Nach dem Protokoll über die dem Urteil vorangegangene mündliche Verhandlung wurden in dieser Originale bzw. Kopien von Sparbüchern übergeben, aus denen sich bestimmte Geldabhebungen ergaben. Das FG beschloß, die Klägerin zu den streitigen Tatfragen als Beteiligte zu vernehmen. Ihre Aussage wurde protokolliert. Beweisanträge wurden laut Protokoll nicht mehr gestellt.
Durch Beschluß vom 29. Januar 1997 hat der erkennende Senat die Revision zugelassen.
Der Zulassungsbeschluß wurde dem Prozeßbevollmächtigten der Klägerin am 26. Februar 1997 zugestellt.

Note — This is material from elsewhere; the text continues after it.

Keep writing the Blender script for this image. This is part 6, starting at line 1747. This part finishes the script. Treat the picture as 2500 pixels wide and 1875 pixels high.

Mit beim FG am 14. April 1997 eingegangenem Schriftsatz legten die Prozeßbevollmächtigten der Klägerin Revision ein, begründeten diese und stellten gleichzeitig Antrag auf Wiedereinsetzung in den vorigen Stand wegen Versäumung der Revisionsfrist.
Zur Begründung des Wiedereinsetzungsantrags trugen sie vor, daß die Fristversäumnis allein auf dem Fehler der --ansonsten zuverlässigen-- Bürokraft beruhe, die mit der Führung des Fristenbuchs betraut sei. Zur Glaubhaftmachung wurden eidesstattliche Versicherungen der Anwaltsgehilfin und des Prozeßbevollmächtigten vorgelegt.
Mit der Revision werden Verfahrensmängel und Verstöße gegen materielles Recht geltend gemacht. Das FG habe im angefochtenen Urteil seine Sachaufklärungspflicht verletzt, weil es von der Klägerin angebotene Beweismittel nicht ausgeschöpft habe. Das angefochtene Urteil sei im übrigen eine Überraschungsentscheidung, denn das FG habe es auf rechtliche Gesichtspunkte gestützt, mit denen die Klägerin nach dem Verlauf der mündlichen Verhandlung nicht habe rechnen können und müssen.
Die Klägerin beantragt, unter Aufhebung der Vorentscheidung den Erbschaftsteuerbescheid in Gestalt der Einspruchsentscheidung aufzuheben.
Das beklagte FA beantragt, die Revision als unbegründet zurückzuweisen.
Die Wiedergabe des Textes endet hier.